Over the next few posts I’ll look at the Articles of Confederation. Brent Dunklau, Convention of States District Captain, (HD 33 Texas) provided the spark for this series. Like many in the COS movement, he encountered pushback from Article V opponents who fear an Article V convention will replace the Constitution, just as the events of 1787-1788 replaced the Articles of Confederation (AC) with the Constitution. To opponents, these events were like a hostile takeover, a coup d’état by nationalists who illegally overthrew an imperfect but satisfactory system and imposed radical change.
Brent asks,
What exactly happened to the AC? Did the states just kind of walk away?
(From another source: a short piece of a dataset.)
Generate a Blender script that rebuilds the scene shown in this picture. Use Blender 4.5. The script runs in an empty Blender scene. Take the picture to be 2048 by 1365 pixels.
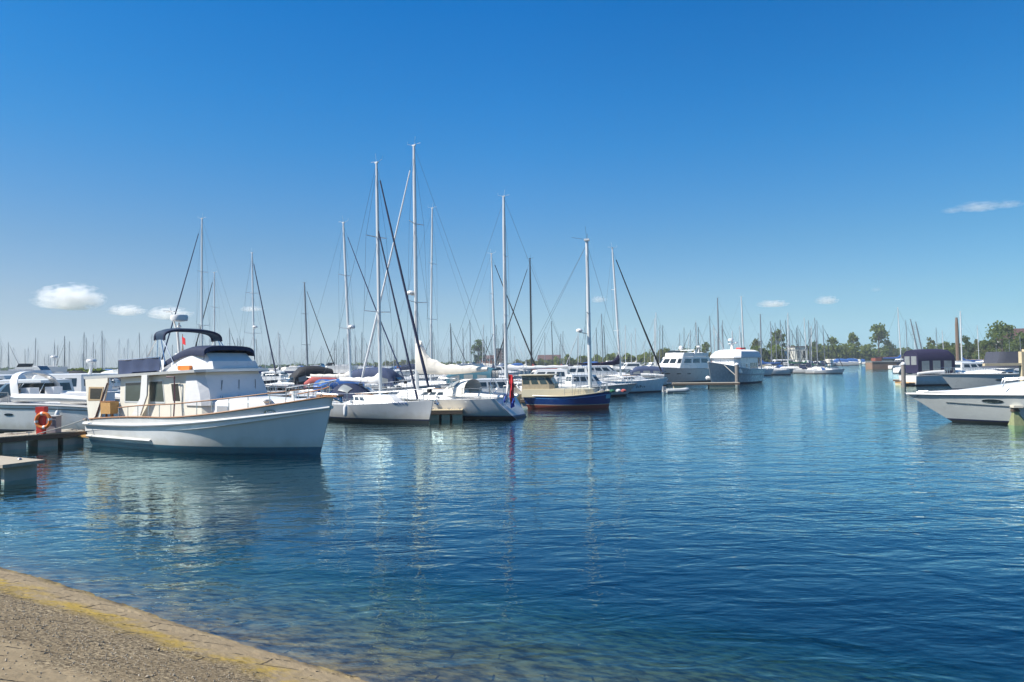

Did the states officially withdraw from the treaty, or did the 1787 convention simply revise it as the delegates were allowed to do? What about Article VI of the AC, which reads in part:
“No two or more States shall enter into any treaty, confederation or alliance whatever between them, without the consent of the united States in congress assembled, specifying accurately the purposes for which the same is to be entered into, and how long it shall continue.”
Did the federal convention and subsequent Constitution violate Article VI? If so, wasn’t it a breach of contract, unless every state didn’t care?
Brent, as a well-informed volunteer, knows the states, and not congress, called the federal convention. Yet, through the exercise of their residual sovereignty, did the Constitution represent a revision of the AC, or a complete departure from it?
Check out James Madison in The Federalist #40. Doesn’t he contradict himself in describing the Constitution as a new creation, and then later as a revision of the AC?
Brent closes with,
So, what say you? Is our current Constitution just a renamed and revised AC (“so long as a part of the old articles remain”), or did all the states just agree that they should be released from the old contract in favor of the new one? Or is the answer “neither”? And is your answer an objective fact, or more of a firmly held opinion?
Brent’s questions deserve deeper research into the 1775-1789 period. Several myths and misperceptions spin around that era. While there is no shortage of history in books and online regarding the months surrounding the federal convention and ratification debates, there is far less on the “bookends,” the 1775-1786 and late 1788 into 1789 timeframes.
Over the next few posts, as I educate myself, I’ll relate an interesting and complex period that is little known and less understood. Thanks, Brent!